Frente a isso, cada vez mais acredito que Hélio Oiticica tinha razão. Para ampliar os sentidos da arte e sacudir a esfera dominante, é preciso criar um enlace político, ético e social. Percorrer, estender, diluir arte, vida, política, e, de repente, tornar tudo uma rede indissociável. Um ato de resistência, de sobrevivência nos dias que correm. Uma brecha capaz de solicitar respiro, um suspiro em meio ao sufocamento.
Por isso, antes de mais nada, inalemos ar e lentamente deixemos sair infinitos.
Confesso que escrevo aqui como desabafo.2 Pensei em deixar de fazê-lo, mas desistir é morrer dentro de si. Em meio aos últimos acontecimentos de ruína e medo nacional, balanço, vibro adentro. Tenho tanto a dizer, tanto a pulsar, rabiscar, desafogar. Parece que existe o som do mundo que tomba, que despenca levantando pó, deixando apenas partículas flutuantes do que antes era um projeto de nós.

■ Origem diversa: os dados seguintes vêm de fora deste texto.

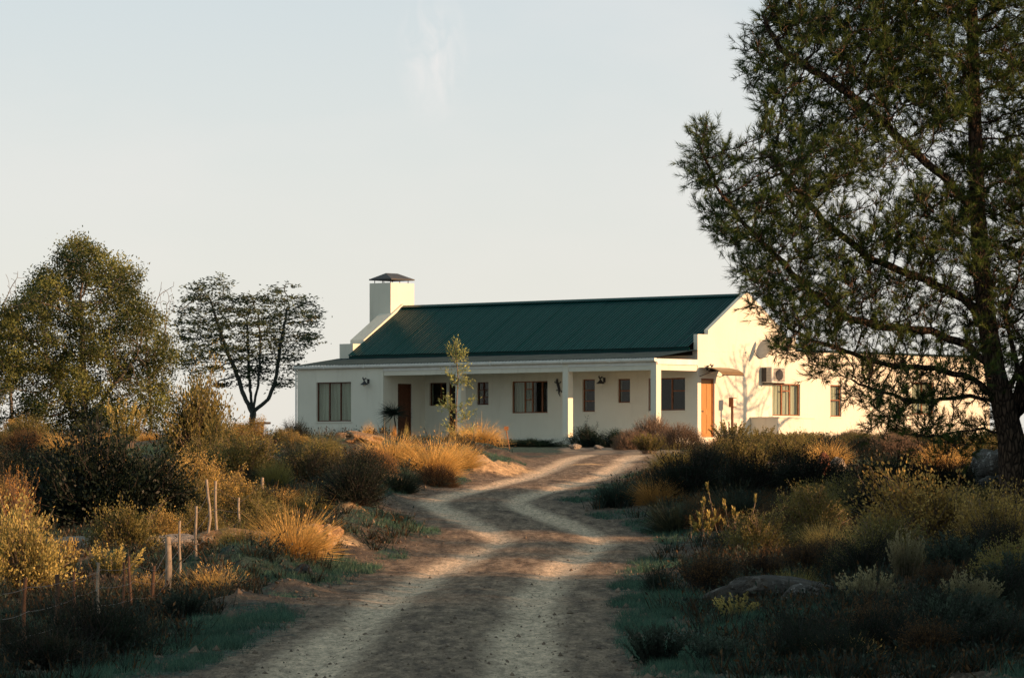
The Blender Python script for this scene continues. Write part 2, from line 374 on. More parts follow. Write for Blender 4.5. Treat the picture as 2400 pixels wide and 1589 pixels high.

Meu peito dói. Sinto uma força que se espalha, que percorre junto ao fluxo do meu sangue. É rasgo, soterramento, silêncio, uma imensidão de vidas trituradas em grãos. Mesmo que meu corpo tenha espaços para ser poesia, lhe foi estabelecido paredes, grandes portões de ferro. Máquinas que o embala a vácuo e o esmaga dentro de caixas com violências silenciosas, invisíveis, insensíveis.
Minha casa já não é abrigo, meu corpo já não é seguro. Em circunstância na qual se propaga o discurso de criminalização da cultura, borbulho por dentro, flamejo por fora. Quero ser desvio. Quero defender e promover a diversidade daquilo que somos, daquilo que tanto podemos ainda ser. No entanto, as coisas não são tão simples assim. Sua televisão ainda é arcaica e plana, ainda impõe reminiscências de grandes moralismos antigos, agressivos e excessivos. Mas quero que saiba: exterior a ela, vivemos em terrenos montanhosos, em chão áspero, irregular e múltiplo, onde dia a dia se arrisca manifestar sua espessa e tremenda vida.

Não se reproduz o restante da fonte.